Wlochy to kraj niejednolity moim zdaniem i ciezko przypisywac ten sam model zachowania, kultury i mentalnosci do calego narodu. Jest kolosalna roznica miedzy Polnoca i Poludniem i sa nawet roznice pomiedzy regionami. Powiedzialabym, ze Wlochy to kraj zlozony i za kazdym razem jak bedziesz rozmawiala z ludzi zyjacymi we Wloszech to kazdy ci powie cos innego bo bedzie zalezalo to od tego gdzie mieszka i tez na jakich ludzi trafil.
Ja mieszkam we Wloszech juz 7 lat w centrum Wloch (Umbria s teraz Toskania) i studiujac tu oraz pracujac, bedadc w rodzinie ktora ceni wyksztalcenie i wysilek, trafilam na ludzi porzadnych i nie jakis ignorantow ktorzy myla Polske z Rosja.
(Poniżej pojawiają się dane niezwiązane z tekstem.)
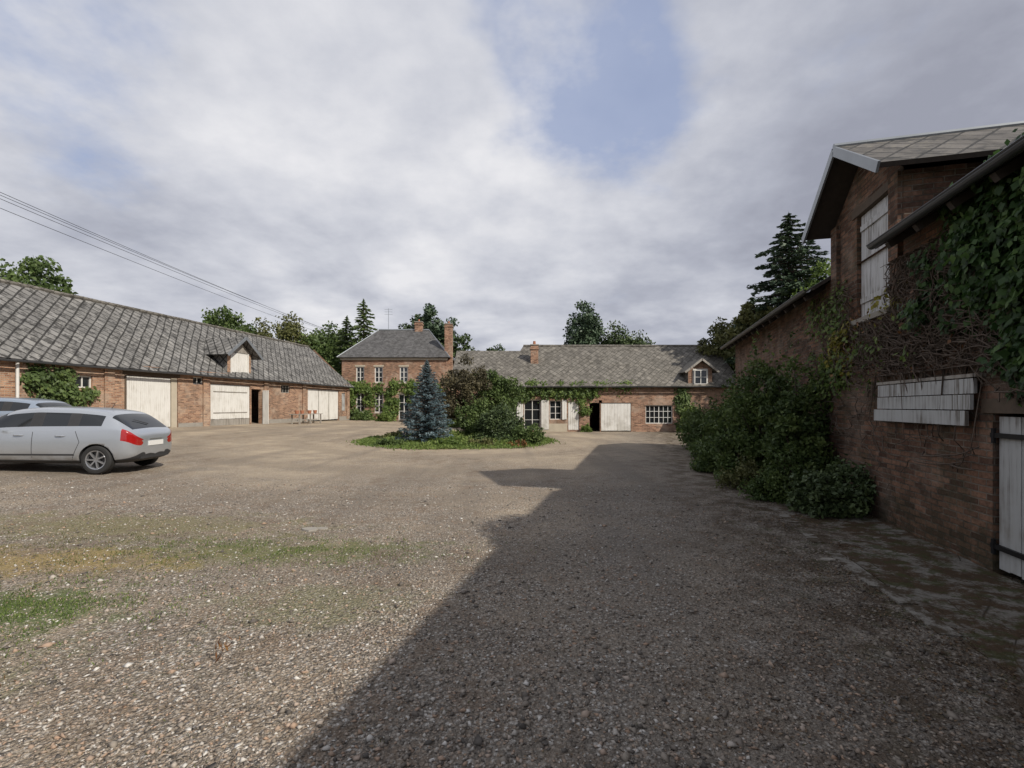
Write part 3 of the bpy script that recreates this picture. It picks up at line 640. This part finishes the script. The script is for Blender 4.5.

Nie zdarzylo mi sie to nigdy. Jak na razie wiekszosc Wlochow z ktorymi mialam i mam do czynienia to ludzie wyksztalceni z ktorymi spokojnie moge i posmiac sie z glupot jak i pogadac na powazniejsze tematy nie majace nic wspolnego z Amici di Maria czy Grande Fratello:)))
Obecnie pracuje troche w miedzynarodowym srodowisku takze mam szczescie obracac sie w dosc fajnym srodowisku. Zdaje sobie jednak sprawe, ze ktos inny moze miec odmienne doswiadczenia z tytulu, ze trafi na inny typ ludzi. Moze to tez troche zalezy w ktora czesc Wloch sie trafi. Ja mieszkam bardziej na polnocy teraz w czesci bardziej przemyslowej gdzie to normalne, ze pracuje zarowno facet jak i kobieta. Na Poludniu z kolei panuje model bardziej patriarchalny tzn pracuje facet a kobieta raczej siedzi w domu i zajmuje sie rodzina. Oczywiscie to uogolnienie (by mnie zaraz inni forumowicze nie zjedli:))) i duzo tez zalezy od pojedynczych osob i tego jakimi wartosciami sami sie kieruja. Powtarzam: ja mialanm szczescie trafic na ludzi fajnych ktorzy kieruja sie mniej wiecej tymi samymi zasadami co ja.
Oczywiscie, zeby nie bylo ze mieszkam w raju (bo za to tez tu jedza:)) tez czasem trafialam na burakow, ignorantow, ludzi mierujacych sie stereotypami, ale na szczescie stanowily one mniejszosc. no i biore to tez na karb, ze takie fenomemy mozna wszedzie spotkac niezaleznie od kraju.